To clarify, the initial maximum possible vote equals the maximum of the range.
SRV_1:
In the first round, the totals are Z=7070, X=7050, and Q=6110, so RRV elects Z. That deweights X and Q so that, second round, X wins. (The second round totals are X=5167, and Q=4132.)
SRV_2:
Now you (an extra voter) come with a vote Q>X>Z, for example Q=99, X=77, Z=0.
That makes X win the first round. (First round totals: X=7127, Z=7070, and Q=6209.) That win deweights Z and (heavily) Q, allowing Z to win the second round. (Second round totals: Z=5065.8, Q=4211.2.)
Summary of situation:
Before you vote: Z & X win.
After your Q>X>Z vote: X & Z win.
Q had too low of a score total for your extra vote to make a difference; at least X was the first winner.

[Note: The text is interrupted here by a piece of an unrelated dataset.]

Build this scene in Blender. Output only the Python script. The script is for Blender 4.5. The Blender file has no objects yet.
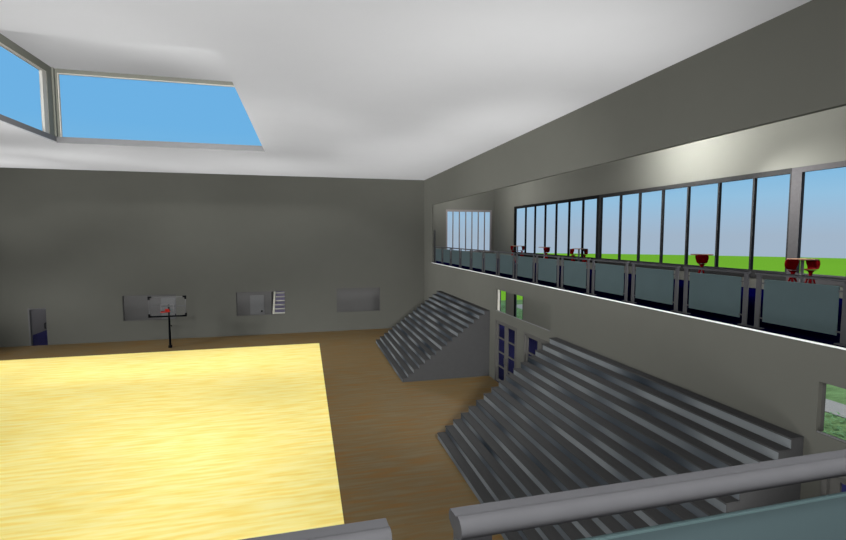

The multi-winner "participation property" passes in this example.
SRV_3:
A neat property of SRV is that every vote has power up to the maximum range value.
Note in SRV_1 that summing each threshold and the unused remainder equals the number of votes times the maximum range value.
If every candidate is a winner and every voter gives a non-zero score to every candidate with a few high scores for their favorites, then every voter's voting power will be used entirely.
Note that adding a score of 1 under Q results in 0 unused remainder.
Perhaps, a range like 0-99 would not force voters to use their full voting power, but a 5-star (1-5, empty=1) would essentially force voters to use their full voting power.